Blanchett falls into melodramatic slithering and hand-wringing when she’s asked to heighten her playing. But then how could anyone cope with direction that infuses small talk with violent lurching and hissing? Blanchett’s stillness is so compelling that you begin to resent the production for not allowing her to do what she does best: live authentically in her character’s harrowing interior world.

The women tend to suffer more from the misdirection. Even the otherwise excellent Justine Clarke, who plays Thea, the mousey old schoolmate of Hedda’s who unwittingly opens concealed wounds, has difficulty bearing the brunt of Hedda’s hyper-theatrical assaults.
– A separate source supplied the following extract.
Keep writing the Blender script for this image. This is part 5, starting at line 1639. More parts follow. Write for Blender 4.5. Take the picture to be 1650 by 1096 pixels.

The men aren’t required to amp up as ludicrously. Hugo Weaving, a devilish delight in “The Matrix” series, is seductively sinister as Judge Brack, a Hedda admirer who would exploit any opportunity for an erotic intrigue. Weigh makes an appropriately bumbling Tesman, a specialist in medieval domestic crafts with an innate talent for “collating and arranging papers.” Aden Young turns Lovborg, the wanton alcoholic genius whom Hedda considers her soul mate, into a gorgeously tortured Pre-Raphaelite Christ.

But nothing cuts as stunning an image as Blanchett tuning into her character’s inner turmoil alone onstage. It’s when the production asks her to drastically turn up the volume that these rare moments of sublimity vanish.